Energy
Speculators maintained a relative low conviction rate regarding the short term direction of crude oil with the 4% rally during the reporting week only attracting 34k lots of net buying, thereby only part reversing the 57k lots that was net sold in the previous week. Selling of natural gas continued during the reporting week with the front month contract briefly dipping below $5/MMBtu. The result being another small increase in the net short held across four Henry Hub related futures and swap contracts to -86k lots, a 31-month high.
Metals
Gold, trading unchanged on the week, nevertheless saw increased short selling in response to another and failed attempt to break below $1615 suppor. As a result the net short jumped by 61% to 33k lots, just 8k lots below the near four-year high reached a few weeks ago. Silver, together with platinum and copper all saw net buying, not least platinum which during the past month has seen its discount to gold narrow by 100 dollars to around 700, the narrowest spread since July 2021.
Agriculture
In grains, four weeks of net selling was almost reversed as buyers added soymeal and soy oil length amid price gains of 3.4% and 5.1% respectively. Together with additional buying of corn these more than offset continued selling of CBOT wheat driving the net short up by 63% to 36k lots, a 28-month high. The latest selling occurring during a week where global demand worries attracted more attention than a rapidly expanding drought situation across the US grain belt, and also before Russia over the weekend announced that they were pulling out of a deal that has allowed Ukrainian grain exports from Black Sea ports.

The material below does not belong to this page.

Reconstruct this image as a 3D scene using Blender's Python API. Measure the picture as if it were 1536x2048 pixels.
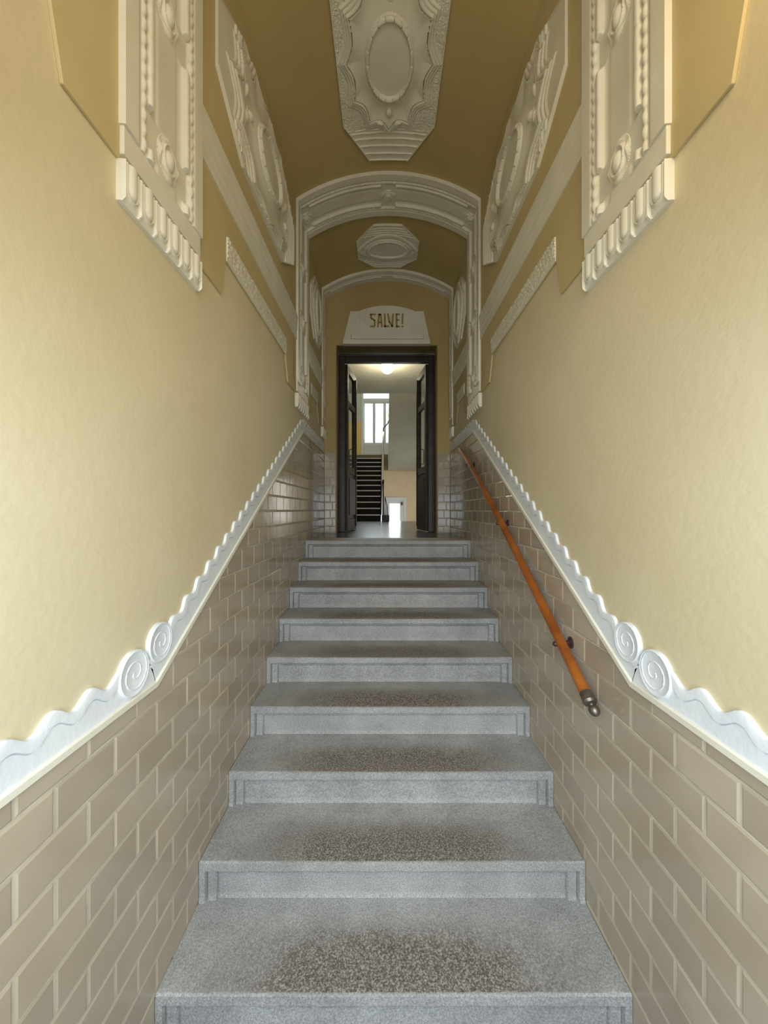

As a result wheat futures (ZWZ2) in Chicago surged as much as 7.7% to $8.93 on the Monday opening. Since the UN and Turkey supported grain corridor opened three months ago Ukraine has shipped more than 9 million tons of foodstuff and it has helped ease tight world supplies and control global food costs. Food exports from Ukraine also includes corn and sunflower oil and reduced supply of those has lifted corn futures (ZCZ2) in Chicago by 2.5% to trade near resistance at $7/bu and soybean oil futures by 1.8%.
Soft commodities witnessed another awful week with net selling hitting all four contracts, not least coffee and cotton, now down 33% and 45% respectively from their early 2022 peaks. The coffee net long was reduced by 75% to 3k lots, the lowest bullish conviction in almost two year primarily driven by an increase in the gross short position. A similar development was seen in cotton where global demand worries and another week of selling helped attract fresh short selling, resulting in the overall net long being cut by 40% to 13k lots, a 28-month low.